Лучшего эпиграфа ко всей истории этой несчастной и великой Главы, лучшего образа ее трагической судьбы, мне кажется, нельзя и найти.
Ахматова написала это в 1940 году, в том самом, которым датирован конец «Реквиема», и в стихотворении этом есть «реквиемный» мотив, но он — о другом, не о «Бесах», не о Достоевском:
Кто знает, как пусто небо На месте упавшей башни, Кто знает, как тихо в доме, Куда не вернулся сын…Да, это о другом. Но не совсем. Ведь почему-то именно в том же сороковом году она вспомнила вдруг именно о Достоевском, и вспомнила так, как будто переселилась в его время. Почему?
Россия Достоевского. Луна Почти на четверть скрыта колокольней. Торгуют кабаки, летят пролетки, Пятиэтажные растут громады В Гороховой, у Знаменья, под Смольным, Везде танцклассы, вывески менял, А рядом: «Henriette», «Basile», «Andre» И пышные гроба: «Шумилов-старший»…В кабаке Раскольников встречает Мармеладова, которого раздавит потом пролетка.
Смешной человек: «Я поднялся в мой пятый этаж».
И не из шумиловских ли гробов доносится: «Бобок, бобок, бобок!..»
Но, впрочем, город мало изменился. Не я одна, но и другие тоже Заметили, что он подчас умеет Казаться литографией старинной, Не первоклассной, но вполне пристойной, Семидесятых, кажется, годов. Особенно зимой, перед рассветом Иль в сумерки — тогда за воротами Темнеет жесткий и прямой Литейный, Еще не опозоренный модерном, И визави меня живут — Некрасов И Салтыков… Обоим по доске Мемориальной. О, как было б страшно Им видеть эти доски! Прохожу. А в Старой Руссе пышные канавы, И в садиках подгнившие беседки, И стекла окон там черны, как прорубь, И мнится, там такое приключилось, Что лучше не заглядывать, уйдем. Не с каждым местом сговориться можно, Чтобы оно свою открыло тайну (А в Оптиной мне больше не бывать…).А в Старую Руссу Достоевский приехал сразу же после сеансов Перова, приехал, чтобы мучиться над «Исповедью».
Там написан «Подросток».
И там, в «развалинах стариннейшей зеленой беседки, почерневшей и покривившейся, с решетчатыми стенками, но с крытым верхом», — именно там (в трех главах «Исповеди горячего сердца») Алеша Карамазов слушает брата Митеньку: «Нет, широк человек, слишком даже широк, я бы сузил. <…> Тут дьявол с Богом борется, а поле битвы — сердца людей…»
И там же Митенька несет свою страшную ночную вахту под окнами «злодея».
А в Оптиной Достоевский был с Вл. Соловьевым 26 и 27 июня 1877 года, и ему тоже больше там не бывать…

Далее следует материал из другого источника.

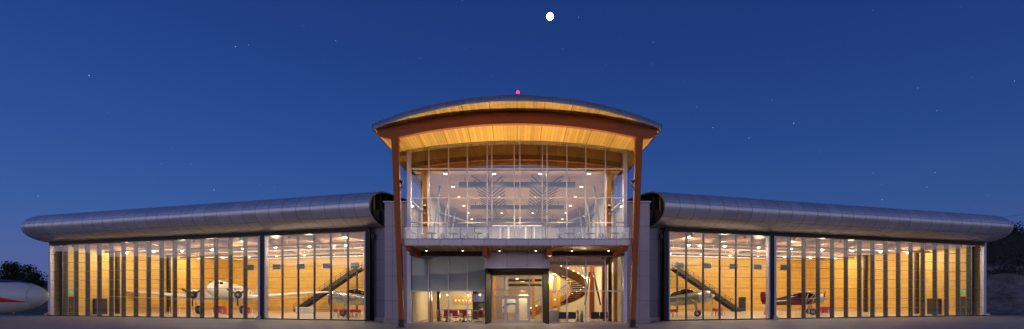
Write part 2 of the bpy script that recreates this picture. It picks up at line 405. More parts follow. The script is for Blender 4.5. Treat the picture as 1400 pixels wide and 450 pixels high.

Но как же, однако, Ахматова умела жить сразу во всех временах, и во всех — как в своем.
Кто знает, как пусто небо На месте упавшей башни…Мы — знаем, и знаем слишком, слишком хорошо. А потому вернемся к главе — я убежден: восстановление ее — дело не только да и не столько «академическое», тут дело высокого принципа, о «тоске по идеалу» тут речь. Должна, должна быть восстановлена справедливость. И это восстановление — маленькая живая частичка восстановления всей справедливости, а вся справедливость и состоит из бесконечных живых частичек, будь то строчки, стихи, романы, картины, соборы, будь то мысли люди, имена.